Pod warunkiem, że ktoś ma siłę i poparcie ma prawo podbić dany teren i nim władać, jak zrobili to Targaryenowie czy tak jak Daenerys zdobyła Meereen prawem podboju, tytułując się królową miasta. Nigdy nawet nie przyszło jej do głowy, że jest dokładnie takim uzurpatorem jak znienawidzony Robert, który obalił jej szalonego tatusia.
Prawo do tronu obchodzi jedynie maesterów. Gdyby Renlyemu udało się zdobyć tron i w kraju dzięki potędze Wysogrodu byłby dobrobyt, nikogo nie obchodziłoby, że Stannis jako starszy brat ma lepsze prawa.
Tak samo, jak Robert Baratheon zdobył tron, może to zrobić ktoś kolejny. Nie zawsze następcą musi być dziedzic, ktoś może założyć nową dynastię, ja bym widział na przykład w tej roli Ramsaya Boltona albo Littlefingera. W całej sadze właśnie chodzi o nieprzewidywalność i linia sukcesji nie ma w Westeros szczególnego znaczenia. Ale gdyby Tommen zginął w sytuacji, gdy Lannisterowie rozgrywają jeszcze karty, trudno byłoby wymyślić ciąg dalszy.
Zgodnie z przepowiednią też zginie ( Będziesz nie księżniczką a Królową i dochowasz się trzech pięknych potomków a potem na nich trzech złotych całunów, jakoś tak to szło).
Gdy usłyszałem tę przepowiednię to pomyślałem sobie, że cała trójka szybko zginie. Ale po zastanowieniu stwierdziłem, że to nie mówi nam tego jednoznacznie. Pisze tylko, że złote będą ich całuny, to nie znaczy, że muszą zginąć, mogą umrzeć ze starości. Myrcella i Joffrey już odpadli, ale Tommen nadal żyje, może umrzeć nawet w wieku 80 lat i dostanie złoty całun, przepowiednia się wypełni.
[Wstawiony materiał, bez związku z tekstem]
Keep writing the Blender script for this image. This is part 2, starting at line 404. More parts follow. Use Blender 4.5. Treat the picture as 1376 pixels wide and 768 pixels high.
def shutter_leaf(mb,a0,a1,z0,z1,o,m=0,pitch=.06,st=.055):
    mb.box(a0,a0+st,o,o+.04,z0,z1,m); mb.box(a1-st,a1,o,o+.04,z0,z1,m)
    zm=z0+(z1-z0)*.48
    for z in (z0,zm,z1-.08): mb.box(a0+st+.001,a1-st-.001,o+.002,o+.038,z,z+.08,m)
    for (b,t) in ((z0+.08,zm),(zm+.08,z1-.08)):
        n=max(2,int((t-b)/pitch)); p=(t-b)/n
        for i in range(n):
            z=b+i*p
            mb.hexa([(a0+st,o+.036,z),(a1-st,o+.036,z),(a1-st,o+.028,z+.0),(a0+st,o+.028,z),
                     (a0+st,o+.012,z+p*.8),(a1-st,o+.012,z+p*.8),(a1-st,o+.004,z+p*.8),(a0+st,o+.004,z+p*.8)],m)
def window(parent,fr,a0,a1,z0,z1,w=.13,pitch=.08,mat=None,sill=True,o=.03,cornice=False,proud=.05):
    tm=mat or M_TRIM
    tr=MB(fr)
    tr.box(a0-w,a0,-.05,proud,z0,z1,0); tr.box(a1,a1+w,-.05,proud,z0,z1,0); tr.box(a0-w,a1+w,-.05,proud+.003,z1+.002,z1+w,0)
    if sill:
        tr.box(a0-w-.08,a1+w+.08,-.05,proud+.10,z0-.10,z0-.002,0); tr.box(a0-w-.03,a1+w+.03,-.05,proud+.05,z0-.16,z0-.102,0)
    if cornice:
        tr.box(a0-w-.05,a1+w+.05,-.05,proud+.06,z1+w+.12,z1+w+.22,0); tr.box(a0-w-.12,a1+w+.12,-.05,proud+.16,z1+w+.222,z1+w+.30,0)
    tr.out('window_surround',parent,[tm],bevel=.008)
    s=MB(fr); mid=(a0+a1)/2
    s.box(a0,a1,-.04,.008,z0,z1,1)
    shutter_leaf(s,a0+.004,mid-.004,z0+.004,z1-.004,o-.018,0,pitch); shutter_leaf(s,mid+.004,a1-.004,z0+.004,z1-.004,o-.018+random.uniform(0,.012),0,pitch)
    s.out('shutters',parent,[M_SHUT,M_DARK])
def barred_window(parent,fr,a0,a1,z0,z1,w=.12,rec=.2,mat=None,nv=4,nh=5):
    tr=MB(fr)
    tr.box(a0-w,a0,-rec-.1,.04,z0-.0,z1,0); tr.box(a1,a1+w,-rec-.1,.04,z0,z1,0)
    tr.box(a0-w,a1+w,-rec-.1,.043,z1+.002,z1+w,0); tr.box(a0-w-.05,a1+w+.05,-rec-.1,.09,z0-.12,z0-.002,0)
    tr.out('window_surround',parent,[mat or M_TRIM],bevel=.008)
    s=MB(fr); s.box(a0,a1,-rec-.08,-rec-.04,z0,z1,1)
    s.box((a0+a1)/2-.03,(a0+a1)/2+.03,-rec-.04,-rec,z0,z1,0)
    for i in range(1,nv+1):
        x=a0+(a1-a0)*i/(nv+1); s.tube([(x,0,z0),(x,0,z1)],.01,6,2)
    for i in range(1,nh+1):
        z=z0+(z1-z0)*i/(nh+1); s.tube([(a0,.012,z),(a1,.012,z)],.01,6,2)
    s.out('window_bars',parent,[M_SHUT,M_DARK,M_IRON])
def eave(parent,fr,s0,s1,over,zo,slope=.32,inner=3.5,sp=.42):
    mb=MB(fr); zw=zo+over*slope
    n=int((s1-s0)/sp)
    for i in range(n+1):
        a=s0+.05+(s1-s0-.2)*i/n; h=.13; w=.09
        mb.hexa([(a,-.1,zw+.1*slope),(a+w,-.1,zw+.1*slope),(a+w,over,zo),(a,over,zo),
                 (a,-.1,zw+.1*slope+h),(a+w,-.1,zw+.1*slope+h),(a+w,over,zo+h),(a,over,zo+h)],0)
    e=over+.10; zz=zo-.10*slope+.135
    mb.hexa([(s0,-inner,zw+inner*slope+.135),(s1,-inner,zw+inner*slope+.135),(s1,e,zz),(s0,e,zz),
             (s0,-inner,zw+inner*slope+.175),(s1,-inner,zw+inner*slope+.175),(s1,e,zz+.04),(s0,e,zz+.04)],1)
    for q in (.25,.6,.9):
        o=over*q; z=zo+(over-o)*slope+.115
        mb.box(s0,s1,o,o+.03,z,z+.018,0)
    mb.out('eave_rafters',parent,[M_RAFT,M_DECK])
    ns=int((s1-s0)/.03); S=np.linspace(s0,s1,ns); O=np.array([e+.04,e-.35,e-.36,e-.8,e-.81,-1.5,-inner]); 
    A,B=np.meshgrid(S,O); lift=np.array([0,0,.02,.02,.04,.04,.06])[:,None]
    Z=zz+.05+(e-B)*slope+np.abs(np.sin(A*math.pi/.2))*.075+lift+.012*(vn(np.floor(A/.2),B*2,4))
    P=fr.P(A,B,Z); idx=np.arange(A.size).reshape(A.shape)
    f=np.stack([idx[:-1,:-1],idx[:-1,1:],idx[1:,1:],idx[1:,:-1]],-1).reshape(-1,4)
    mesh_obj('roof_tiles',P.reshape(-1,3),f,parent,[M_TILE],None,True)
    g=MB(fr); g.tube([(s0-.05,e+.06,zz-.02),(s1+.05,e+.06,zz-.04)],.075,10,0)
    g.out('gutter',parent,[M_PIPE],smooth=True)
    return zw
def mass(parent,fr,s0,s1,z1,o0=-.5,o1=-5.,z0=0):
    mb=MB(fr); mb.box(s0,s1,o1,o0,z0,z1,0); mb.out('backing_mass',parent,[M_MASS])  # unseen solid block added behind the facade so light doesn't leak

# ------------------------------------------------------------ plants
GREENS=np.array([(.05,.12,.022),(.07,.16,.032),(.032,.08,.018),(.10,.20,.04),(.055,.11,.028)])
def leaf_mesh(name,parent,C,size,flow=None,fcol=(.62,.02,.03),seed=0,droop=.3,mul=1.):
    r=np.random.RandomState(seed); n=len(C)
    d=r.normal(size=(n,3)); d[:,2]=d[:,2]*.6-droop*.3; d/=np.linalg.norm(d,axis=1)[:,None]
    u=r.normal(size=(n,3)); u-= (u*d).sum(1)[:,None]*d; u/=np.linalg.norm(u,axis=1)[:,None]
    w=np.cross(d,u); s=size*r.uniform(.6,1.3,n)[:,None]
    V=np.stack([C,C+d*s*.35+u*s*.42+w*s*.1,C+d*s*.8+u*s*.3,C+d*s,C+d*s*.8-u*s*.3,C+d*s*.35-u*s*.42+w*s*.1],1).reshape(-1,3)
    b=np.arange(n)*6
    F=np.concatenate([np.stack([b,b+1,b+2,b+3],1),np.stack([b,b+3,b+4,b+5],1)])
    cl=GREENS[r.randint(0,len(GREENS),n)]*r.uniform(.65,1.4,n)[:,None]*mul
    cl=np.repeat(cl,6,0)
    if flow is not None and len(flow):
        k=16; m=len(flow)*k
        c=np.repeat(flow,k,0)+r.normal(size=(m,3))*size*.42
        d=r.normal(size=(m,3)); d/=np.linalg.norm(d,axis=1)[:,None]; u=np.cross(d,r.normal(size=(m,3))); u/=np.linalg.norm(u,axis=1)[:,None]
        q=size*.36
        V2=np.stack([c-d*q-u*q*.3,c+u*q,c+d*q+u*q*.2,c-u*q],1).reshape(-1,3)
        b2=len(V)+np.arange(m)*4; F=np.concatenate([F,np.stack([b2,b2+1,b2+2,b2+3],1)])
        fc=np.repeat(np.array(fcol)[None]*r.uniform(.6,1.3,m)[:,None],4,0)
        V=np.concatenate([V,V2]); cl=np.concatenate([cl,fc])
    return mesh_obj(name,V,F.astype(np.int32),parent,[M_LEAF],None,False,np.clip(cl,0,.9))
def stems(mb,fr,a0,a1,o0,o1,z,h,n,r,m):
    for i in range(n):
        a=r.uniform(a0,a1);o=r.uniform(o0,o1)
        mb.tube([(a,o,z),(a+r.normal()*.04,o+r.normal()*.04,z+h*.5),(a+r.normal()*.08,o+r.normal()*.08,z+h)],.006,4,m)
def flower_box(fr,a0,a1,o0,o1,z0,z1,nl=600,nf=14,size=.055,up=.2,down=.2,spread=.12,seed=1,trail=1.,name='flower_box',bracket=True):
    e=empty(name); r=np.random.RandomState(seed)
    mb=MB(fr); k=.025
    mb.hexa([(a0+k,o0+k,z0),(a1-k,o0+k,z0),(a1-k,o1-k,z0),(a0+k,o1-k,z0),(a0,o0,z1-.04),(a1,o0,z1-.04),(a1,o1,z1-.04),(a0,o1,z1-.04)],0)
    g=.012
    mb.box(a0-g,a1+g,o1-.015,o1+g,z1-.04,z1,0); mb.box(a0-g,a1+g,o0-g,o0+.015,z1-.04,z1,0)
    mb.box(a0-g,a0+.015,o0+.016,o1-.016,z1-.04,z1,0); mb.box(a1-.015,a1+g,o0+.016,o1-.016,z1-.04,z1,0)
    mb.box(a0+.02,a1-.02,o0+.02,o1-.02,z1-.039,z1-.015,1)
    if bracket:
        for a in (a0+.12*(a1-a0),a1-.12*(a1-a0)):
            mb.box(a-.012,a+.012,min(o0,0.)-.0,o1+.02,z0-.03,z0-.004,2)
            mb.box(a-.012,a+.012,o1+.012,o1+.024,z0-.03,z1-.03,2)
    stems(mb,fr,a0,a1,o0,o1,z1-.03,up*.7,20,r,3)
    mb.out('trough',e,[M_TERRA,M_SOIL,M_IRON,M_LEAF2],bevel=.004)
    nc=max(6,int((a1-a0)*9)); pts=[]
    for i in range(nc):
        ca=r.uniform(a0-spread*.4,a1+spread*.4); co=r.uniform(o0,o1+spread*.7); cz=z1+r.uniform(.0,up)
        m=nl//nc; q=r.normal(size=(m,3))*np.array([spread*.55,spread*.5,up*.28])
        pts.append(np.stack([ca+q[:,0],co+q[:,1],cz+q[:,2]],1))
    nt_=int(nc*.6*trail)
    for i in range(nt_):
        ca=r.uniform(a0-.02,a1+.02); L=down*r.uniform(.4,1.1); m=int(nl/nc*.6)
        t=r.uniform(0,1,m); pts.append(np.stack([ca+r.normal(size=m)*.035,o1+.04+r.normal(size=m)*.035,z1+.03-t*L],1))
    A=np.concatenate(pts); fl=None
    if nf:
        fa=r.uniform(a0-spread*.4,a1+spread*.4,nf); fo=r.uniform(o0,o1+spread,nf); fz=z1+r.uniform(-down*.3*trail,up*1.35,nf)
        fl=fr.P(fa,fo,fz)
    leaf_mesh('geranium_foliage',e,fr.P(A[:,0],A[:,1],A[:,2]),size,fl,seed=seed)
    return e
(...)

– Złote będą ich korony i złote ich całuny – rzekła. – A kiedy już utoniesz we łzach, valonqar zaciśnie dłonie na twojej białej szyi i wyciśnie z ciebie życie.
Całość:
- Kiedy wyjdę za księcia? – zapytała.
– Nigdy. Wyjdziesz za króla.
Zdziwiona dziewczynka zmarszczyła czoło. Przez długie lata uważała, że te słowa znaczyły, iż poślubi Rhaegara dopiero po śmierci jego ojca, Aerysa.
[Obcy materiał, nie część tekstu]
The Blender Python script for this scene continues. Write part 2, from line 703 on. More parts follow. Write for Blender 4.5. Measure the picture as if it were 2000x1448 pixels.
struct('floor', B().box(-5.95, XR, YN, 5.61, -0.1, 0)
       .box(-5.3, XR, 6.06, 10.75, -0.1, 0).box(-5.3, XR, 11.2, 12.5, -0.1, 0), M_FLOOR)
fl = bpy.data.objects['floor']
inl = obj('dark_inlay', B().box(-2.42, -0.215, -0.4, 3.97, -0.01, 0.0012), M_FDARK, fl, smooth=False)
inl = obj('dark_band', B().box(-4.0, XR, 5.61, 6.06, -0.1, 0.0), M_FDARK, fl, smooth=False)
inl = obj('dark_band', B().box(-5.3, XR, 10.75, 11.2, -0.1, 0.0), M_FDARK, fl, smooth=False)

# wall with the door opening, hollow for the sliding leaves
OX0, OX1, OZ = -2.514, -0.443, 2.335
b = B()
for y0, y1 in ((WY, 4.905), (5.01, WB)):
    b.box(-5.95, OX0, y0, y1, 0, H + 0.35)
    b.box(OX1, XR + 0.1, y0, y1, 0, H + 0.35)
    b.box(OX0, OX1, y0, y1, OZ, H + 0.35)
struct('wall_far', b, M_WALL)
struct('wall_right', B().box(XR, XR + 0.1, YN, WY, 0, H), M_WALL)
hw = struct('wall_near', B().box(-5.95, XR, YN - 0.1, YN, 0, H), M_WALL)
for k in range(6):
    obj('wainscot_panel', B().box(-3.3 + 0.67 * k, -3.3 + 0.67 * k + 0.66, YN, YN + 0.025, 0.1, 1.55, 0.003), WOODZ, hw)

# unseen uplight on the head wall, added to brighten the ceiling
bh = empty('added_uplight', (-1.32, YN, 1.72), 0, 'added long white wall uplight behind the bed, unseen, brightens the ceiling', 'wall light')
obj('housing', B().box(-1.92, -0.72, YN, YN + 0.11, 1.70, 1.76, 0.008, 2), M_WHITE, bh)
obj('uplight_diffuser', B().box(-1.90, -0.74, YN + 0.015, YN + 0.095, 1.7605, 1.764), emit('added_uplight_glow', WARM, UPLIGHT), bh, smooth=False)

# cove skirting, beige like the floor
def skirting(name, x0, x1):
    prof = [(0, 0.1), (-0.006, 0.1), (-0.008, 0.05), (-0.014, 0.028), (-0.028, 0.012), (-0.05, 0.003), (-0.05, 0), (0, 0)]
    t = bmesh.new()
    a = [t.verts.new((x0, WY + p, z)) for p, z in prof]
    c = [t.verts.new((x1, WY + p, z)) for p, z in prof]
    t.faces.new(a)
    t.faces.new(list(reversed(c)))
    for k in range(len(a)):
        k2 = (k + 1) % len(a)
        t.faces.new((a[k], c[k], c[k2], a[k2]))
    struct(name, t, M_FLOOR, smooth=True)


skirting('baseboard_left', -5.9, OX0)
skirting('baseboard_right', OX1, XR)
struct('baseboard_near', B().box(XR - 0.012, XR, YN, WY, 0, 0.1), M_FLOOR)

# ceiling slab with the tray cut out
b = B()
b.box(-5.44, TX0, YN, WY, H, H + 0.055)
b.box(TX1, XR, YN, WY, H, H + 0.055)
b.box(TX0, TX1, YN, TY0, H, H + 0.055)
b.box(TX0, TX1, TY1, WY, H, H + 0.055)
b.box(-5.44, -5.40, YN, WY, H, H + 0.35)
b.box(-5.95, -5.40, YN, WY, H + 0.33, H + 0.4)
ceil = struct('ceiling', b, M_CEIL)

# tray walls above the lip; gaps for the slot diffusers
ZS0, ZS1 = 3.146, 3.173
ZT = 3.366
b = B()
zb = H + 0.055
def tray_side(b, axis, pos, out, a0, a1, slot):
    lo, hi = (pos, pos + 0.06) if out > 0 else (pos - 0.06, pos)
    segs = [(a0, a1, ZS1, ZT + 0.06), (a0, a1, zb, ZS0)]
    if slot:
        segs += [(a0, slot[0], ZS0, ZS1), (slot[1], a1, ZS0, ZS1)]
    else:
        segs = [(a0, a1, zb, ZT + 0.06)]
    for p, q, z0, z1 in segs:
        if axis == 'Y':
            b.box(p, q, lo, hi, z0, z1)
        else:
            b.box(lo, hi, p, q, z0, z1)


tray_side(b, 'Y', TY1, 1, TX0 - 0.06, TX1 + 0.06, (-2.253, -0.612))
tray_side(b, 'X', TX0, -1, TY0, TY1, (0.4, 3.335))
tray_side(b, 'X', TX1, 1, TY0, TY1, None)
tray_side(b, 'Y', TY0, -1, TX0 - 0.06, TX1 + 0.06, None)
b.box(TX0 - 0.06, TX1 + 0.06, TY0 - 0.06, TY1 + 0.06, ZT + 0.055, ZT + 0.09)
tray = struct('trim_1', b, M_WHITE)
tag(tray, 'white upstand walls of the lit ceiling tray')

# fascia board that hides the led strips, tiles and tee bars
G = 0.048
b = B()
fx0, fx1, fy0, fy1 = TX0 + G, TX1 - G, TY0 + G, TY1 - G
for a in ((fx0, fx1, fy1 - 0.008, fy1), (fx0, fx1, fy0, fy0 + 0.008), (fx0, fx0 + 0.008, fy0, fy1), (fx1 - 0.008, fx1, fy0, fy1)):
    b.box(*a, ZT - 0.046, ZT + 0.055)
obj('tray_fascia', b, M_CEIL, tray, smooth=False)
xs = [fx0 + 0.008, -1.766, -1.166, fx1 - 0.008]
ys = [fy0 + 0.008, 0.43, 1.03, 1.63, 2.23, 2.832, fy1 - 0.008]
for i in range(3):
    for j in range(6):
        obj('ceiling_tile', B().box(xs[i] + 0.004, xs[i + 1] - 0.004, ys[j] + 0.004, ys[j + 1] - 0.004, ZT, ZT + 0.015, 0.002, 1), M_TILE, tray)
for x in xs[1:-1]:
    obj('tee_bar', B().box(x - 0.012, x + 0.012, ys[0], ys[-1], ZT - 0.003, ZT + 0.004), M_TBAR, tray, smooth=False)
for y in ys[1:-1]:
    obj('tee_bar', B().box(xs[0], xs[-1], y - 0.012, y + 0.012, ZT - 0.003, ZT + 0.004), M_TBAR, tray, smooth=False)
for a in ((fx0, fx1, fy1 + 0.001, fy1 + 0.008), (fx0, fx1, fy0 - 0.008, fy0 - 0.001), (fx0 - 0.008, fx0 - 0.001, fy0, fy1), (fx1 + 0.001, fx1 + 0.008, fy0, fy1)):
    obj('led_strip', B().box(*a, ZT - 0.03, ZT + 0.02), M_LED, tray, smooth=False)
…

– Ale będę królową? – zapytała jej młodsza wersja.
– Tak. – W żółtych oczach Maggy pojawił się błysk złośliwości. – Królową będziesz… dopóki nie nadejdzie inna, młodsza i piękniejsza, która cię obali i odbierze ci wszystko, co dla ciebie drogie.
– Jeśli spróbuje, każę mojemu bratu ją zabić.
Była jednak upartym dzieckiem i nawet w owej chwili nie chciała się zatrzymać. Zostało jej jeszcze jedno pytanie, jedna szansa ujrzenia przyszłego życia.
– Czy król i ja będziemy mieli dzieci? – zapytała.
– Och, tak. Szesnaścioro dla niego, troje dla ciebie.
Cersei nie widziała w tym sensu. Czuła w skaleczonym kciuku pulsujący ból, a jej krew skapywała na dywan. „Jak to możliwe?” – chciała zapytać, ale nie miała już więcej pytań.
Jednakże starucha jeszcze z nią nie skończyła.
– Złote będą ich korony i złote ich całuny – rzekła. – A kiedy już utoniesz we łzach, valonqar zaciśnie dłonie na twojej białej szyi i wyciśnie z ciebie życie.